**DESCRIPTION OF THE TASK:** Nothing after the line with "wb.inputs[0].default_value = (1.0, 0.93, 0.82, 1);" belongs in the copy; extract the lines below from the top through that line, pictures left out.

* begin TASK INPUTS *

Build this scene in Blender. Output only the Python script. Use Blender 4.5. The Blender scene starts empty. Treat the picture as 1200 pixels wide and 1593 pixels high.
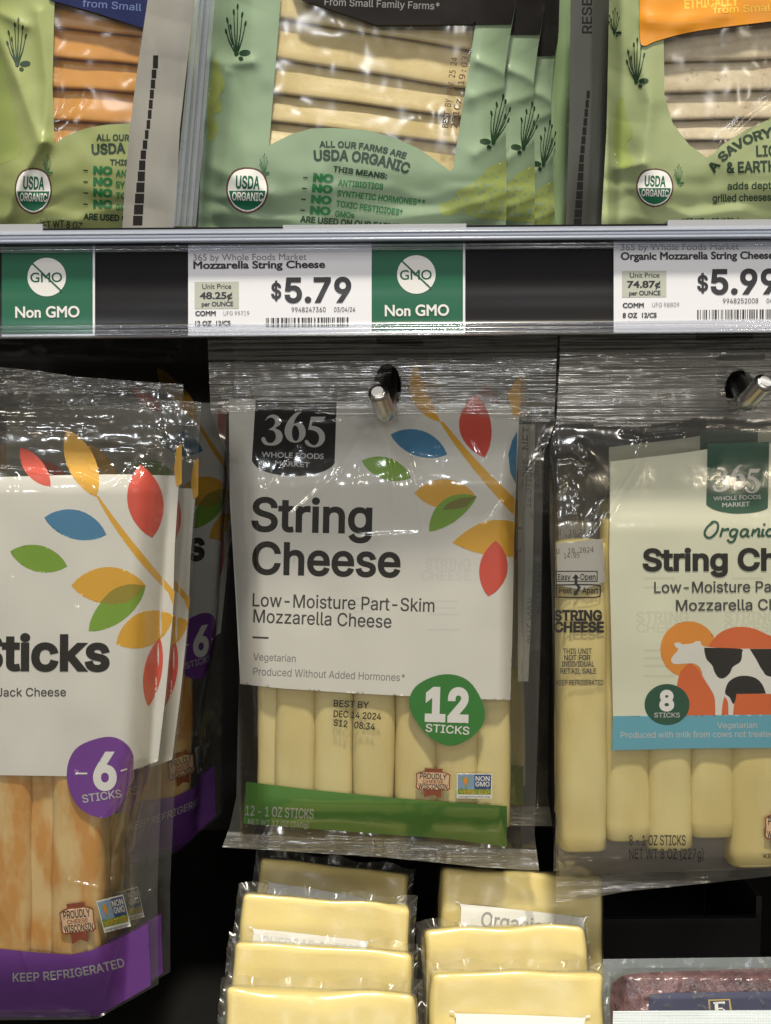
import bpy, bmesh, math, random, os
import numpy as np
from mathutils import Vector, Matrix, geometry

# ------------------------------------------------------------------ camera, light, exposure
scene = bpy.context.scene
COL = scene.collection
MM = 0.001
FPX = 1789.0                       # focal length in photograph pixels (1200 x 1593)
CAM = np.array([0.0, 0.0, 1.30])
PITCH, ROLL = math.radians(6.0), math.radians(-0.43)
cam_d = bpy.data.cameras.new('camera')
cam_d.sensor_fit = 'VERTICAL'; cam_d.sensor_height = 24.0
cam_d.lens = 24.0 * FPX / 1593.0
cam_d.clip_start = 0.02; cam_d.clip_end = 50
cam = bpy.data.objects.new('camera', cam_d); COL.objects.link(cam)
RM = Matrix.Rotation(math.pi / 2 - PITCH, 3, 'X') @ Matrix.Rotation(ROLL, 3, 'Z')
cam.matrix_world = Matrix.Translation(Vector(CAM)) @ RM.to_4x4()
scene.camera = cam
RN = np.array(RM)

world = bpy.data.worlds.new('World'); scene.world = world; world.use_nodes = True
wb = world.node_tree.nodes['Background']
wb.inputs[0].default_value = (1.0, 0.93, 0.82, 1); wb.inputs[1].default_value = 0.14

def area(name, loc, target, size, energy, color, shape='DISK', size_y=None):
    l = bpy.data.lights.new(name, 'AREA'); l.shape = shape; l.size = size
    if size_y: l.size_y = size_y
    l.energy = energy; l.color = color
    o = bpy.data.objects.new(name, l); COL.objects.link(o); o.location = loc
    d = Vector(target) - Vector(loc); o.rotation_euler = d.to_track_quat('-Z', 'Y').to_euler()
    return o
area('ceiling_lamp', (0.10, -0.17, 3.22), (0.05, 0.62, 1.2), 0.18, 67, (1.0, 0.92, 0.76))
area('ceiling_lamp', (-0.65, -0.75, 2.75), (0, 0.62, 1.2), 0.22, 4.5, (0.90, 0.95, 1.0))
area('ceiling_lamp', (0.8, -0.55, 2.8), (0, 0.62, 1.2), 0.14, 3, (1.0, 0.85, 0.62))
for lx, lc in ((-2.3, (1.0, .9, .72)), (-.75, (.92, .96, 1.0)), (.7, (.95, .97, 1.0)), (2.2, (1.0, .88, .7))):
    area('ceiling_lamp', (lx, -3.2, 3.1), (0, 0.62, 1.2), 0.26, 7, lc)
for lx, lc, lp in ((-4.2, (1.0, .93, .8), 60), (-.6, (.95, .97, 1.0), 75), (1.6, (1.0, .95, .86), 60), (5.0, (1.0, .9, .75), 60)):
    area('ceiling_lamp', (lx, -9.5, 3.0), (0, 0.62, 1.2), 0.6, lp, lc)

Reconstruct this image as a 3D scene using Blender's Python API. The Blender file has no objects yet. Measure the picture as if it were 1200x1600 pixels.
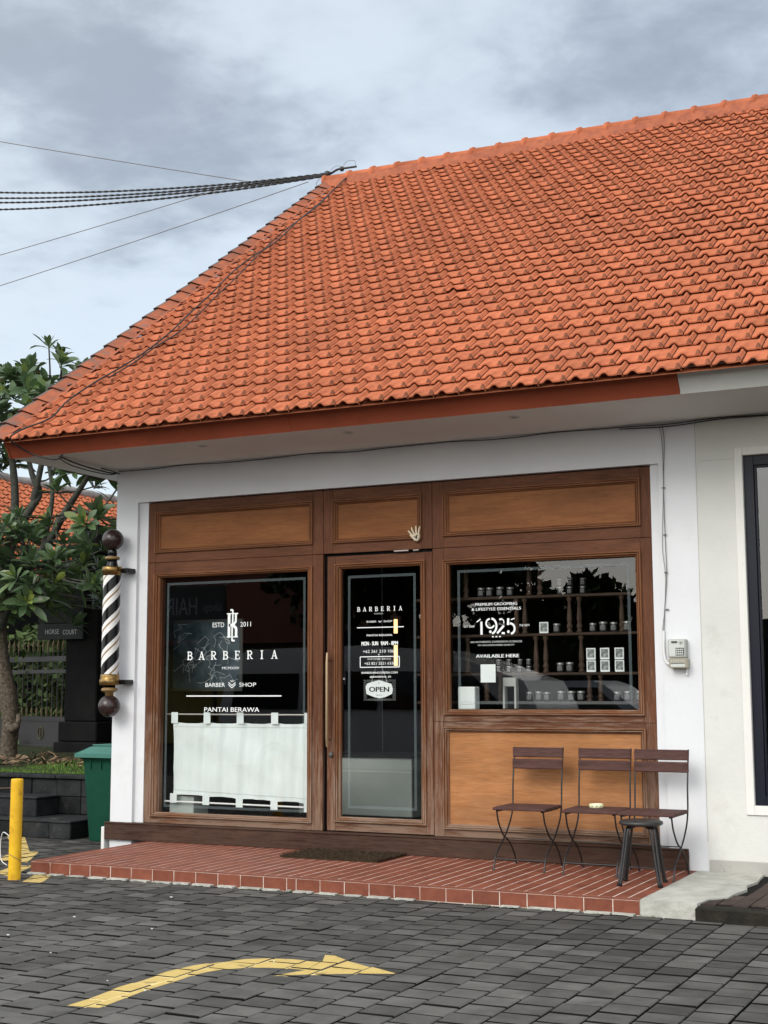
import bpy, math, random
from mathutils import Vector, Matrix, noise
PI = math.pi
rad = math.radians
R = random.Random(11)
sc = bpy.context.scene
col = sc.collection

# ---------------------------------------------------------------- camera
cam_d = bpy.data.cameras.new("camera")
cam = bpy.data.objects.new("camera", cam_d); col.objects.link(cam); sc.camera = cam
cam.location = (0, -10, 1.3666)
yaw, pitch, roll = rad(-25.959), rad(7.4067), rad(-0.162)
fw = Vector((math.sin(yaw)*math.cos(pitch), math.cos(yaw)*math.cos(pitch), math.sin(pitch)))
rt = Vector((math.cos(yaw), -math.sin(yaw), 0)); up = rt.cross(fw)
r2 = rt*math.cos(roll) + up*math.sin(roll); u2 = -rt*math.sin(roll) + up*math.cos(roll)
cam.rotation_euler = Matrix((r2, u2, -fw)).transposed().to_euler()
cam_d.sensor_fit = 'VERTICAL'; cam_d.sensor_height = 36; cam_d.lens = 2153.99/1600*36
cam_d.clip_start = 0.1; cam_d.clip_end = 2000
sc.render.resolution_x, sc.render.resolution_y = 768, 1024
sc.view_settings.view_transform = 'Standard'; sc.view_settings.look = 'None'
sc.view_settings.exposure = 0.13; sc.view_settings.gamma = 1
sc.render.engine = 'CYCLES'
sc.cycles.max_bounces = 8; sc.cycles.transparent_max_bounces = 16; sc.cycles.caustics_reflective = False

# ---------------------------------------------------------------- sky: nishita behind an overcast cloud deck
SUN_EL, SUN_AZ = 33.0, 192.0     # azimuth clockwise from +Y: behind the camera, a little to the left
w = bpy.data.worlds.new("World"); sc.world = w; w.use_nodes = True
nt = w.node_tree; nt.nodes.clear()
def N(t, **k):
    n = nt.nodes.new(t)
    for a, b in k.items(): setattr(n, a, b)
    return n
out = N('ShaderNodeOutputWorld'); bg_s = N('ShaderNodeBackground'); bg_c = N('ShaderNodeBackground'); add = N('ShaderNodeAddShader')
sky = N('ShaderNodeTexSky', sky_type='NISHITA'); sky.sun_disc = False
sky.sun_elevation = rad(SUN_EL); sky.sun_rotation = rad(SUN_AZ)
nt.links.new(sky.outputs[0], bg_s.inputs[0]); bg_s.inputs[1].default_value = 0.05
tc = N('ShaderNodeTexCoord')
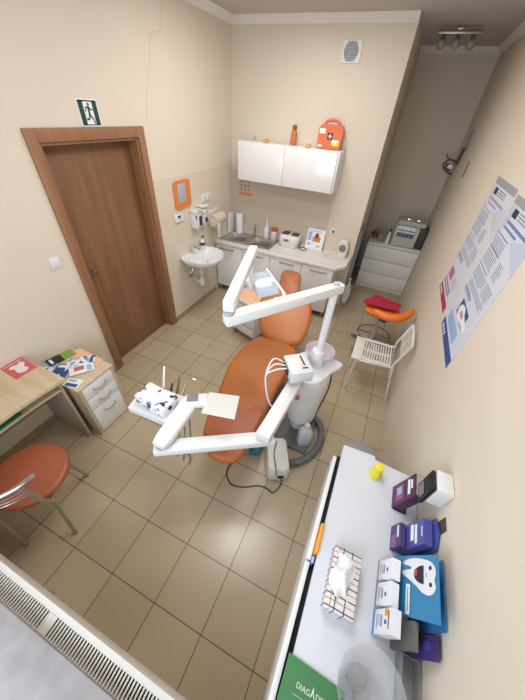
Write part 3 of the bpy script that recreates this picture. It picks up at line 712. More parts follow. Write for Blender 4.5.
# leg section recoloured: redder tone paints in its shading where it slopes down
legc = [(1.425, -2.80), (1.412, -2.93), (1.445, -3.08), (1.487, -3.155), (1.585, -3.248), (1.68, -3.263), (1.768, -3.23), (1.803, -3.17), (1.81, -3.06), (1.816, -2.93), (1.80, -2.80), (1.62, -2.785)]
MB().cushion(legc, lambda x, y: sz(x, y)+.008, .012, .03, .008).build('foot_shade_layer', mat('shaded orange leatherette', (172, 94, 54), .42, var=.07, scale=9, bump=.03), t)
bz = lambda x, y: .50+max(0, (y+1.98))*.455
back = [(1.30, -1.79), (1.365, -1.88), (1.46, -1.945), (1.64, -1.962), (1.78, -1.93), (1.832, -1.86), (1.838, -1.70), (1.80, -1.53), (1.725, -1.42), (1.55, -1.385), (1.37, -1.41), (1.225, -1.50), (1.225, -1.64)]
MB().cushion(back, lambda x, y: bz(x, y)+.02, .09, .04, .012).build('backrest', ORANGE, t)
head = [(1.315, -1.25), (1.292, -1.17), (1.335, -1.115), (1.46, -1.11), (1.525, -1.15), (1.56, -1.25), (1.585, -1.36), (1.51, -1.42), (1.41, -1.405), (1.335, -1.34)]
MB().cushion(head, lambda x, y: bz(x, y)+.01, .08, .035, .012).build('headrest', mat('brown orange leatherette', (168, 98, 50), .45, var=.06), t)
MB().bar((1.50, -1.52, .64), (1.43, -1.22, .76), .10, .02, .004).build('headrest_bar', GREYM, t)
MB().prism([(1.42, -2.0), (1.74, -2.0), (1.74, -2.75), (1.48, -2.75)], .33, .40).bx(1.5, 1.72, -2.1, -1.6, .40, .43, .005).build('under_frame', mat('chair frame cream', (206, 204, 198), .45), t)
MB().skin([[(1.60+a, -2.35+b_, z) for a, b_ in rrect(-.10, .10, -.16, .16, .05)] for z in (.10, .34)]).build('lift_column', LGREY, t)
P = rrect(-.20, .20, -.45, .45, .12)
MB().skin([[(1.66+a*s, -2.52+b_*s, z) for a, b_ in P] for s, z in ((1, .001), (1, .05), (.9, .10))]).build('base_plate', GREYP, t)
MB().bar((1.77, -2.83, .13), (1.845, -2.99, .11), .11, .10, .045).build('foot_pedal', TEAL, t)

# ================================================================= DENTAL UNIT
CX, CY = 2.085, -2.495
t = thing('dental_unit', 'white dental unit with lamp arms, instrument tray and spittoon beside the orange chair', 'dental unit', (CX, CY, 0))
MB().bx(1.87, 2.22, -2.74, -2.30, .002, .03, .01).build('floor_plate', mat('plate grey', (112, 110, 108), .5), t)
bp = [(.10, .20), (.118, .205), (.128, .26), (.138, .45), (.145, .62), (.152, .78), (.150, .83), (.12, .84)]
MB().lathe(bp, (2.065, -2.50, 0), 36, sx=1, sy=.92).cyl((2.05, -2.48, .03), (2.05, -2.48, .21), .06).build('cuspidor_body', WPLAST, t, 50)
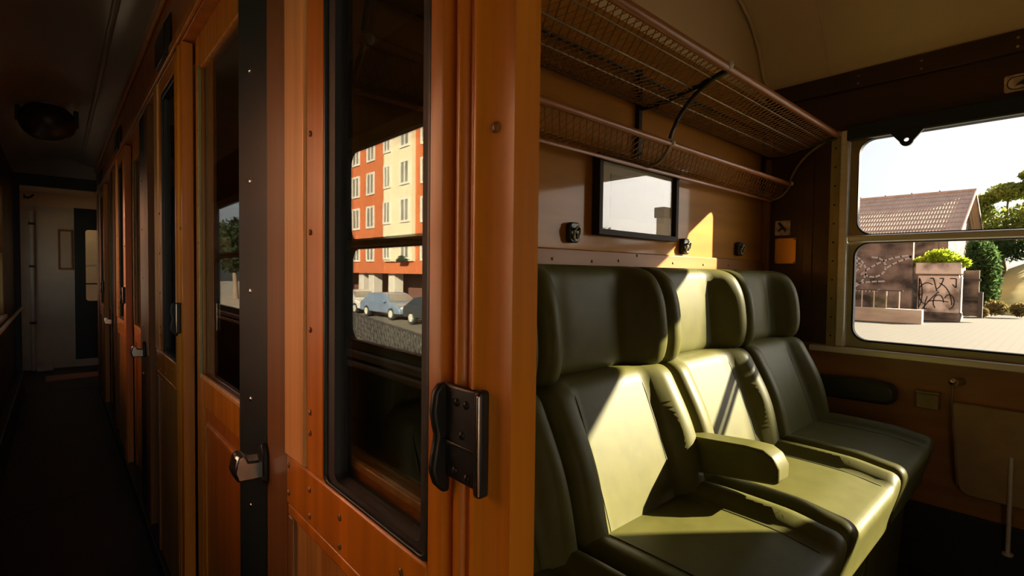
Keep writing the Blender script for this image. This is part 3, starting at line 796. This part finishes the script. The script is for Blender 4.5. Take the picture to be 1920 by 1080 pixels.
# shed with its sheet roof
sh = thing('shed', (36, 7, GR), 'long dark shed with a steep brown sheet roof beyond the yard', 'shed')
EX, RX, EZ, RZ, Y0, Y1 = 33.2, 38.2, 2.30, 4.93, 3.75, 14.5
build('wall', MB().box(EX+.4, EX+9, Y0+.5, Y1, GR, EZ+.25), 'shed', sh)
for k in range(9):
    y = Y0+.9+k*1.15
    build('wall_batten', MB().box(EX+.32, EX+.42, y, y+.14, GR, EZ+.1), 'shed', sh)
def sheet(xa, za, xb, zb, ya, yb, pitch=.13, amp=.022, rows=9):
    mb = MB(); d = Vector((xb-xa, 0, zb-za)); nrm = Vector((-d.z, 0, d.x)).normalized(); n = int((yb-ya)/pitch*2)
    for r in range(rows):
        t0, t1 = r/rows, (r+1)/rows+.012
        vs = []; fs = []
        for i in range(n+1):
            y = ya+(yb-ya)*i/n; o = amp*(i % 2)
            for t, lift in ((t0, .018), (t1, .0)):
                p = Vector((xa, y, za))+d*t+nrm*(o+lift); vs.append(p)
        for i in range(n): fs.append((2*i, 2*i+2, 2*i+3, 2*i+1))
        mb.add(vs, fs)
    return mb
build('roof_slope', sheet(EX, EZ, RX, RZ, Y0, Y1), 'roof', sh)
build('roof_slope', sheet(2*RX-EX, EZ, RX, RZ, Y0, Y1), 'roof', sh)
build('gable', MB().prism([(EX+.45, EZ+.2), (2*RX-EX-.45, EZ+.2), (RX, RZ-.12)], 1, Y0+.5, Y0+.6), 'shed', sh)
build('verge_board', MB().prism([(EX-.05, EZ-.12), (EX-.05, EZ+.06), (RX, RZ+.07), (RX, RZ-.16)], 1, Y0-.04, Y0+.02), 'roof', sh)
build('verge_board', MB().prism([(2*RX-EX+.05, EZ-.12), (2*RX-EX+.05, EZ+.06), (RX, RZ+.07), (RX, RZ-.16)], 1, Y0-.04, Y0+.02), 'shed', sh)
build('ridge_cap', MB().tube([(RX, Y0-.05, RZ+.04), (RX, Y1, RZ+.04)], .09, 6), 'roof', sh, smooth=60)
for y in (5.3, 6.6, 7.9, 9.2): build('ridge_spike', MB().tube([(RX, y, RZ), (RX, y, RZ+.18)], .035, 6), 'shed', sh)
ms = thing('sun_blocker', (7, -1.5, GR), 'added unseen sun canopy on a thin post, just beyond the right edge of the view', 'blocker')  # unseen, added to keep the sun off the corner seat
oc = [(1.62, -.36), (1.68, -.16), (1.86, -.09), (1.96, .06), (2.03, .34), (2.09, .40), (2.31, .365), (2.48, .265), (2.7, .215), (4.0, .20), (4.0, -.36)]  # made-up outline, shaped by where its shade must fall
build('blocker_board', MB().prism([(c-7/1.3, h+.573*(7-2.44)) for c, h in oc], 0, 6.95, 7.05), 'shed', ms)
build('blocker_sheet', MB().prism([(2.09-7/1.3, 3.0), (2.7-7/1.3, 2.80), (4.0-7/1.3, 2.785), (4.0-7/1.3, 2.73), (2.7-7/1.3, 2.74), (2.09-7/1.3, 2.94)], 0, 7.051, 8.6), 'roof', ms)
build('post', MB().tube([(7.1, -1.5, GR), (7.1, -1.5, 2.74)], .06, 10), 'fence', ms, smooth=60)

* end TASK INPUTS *

**IN RESPONSE:**
Build this scene in Blender. Output only the Python script. Use Blender 4.5. The Blender scene starts empty. Treat the picture as 1200 pixels wide and 1593 pixels high.
import bpy, bmesh, math, random, os
import numpy as np
from mathutils import Vector, Matrix, geometry

# ------------------------------------------------------------------ camera, light, exposure
scene = bpy.context.scene
COL = scene.collection
MM = 0.001
FPX = 1789.0                       # focal length in photograph pixels (1200 x 1593)
CAM = np.array([0.0, 0.0, 1.30])
PITCH, ROLL = math.radians(6.0), math.radians(-0.43)
cam_d = bpy.data.cameras.new('camera')
cam_d.sensor_fit = 'VERTICAL'; cam_d.sensor_height = 24.0
cam_d.lens = 24.0 * FPX / 1593.0
cam_d.clip_start = 0.02; cam_d.clip_end = 50
cam = bpy.data.objects.new('camera', cam_d); COL.objects.link(cam)
RM = Matrix.Rotation(math.pi / 2 - PITCH, 3, 'X') @ Matrix.Rotation(ROLL, 3, 'Z')
cam.matrix_world = Matrix.Translation(Vector(CAM)) @ RM.to_4x4()
scene.camera = cam
RN = np.array(RM)

world = bpy.data.worlds.new('World'); scene.world = world; world.use_nodes = True
wb = world.node_tree.nodes['Background']
wb.inputs[0].default_value = (1.0, 0.93, 0.82, 1); wb.inputs[1].default_value = 0.14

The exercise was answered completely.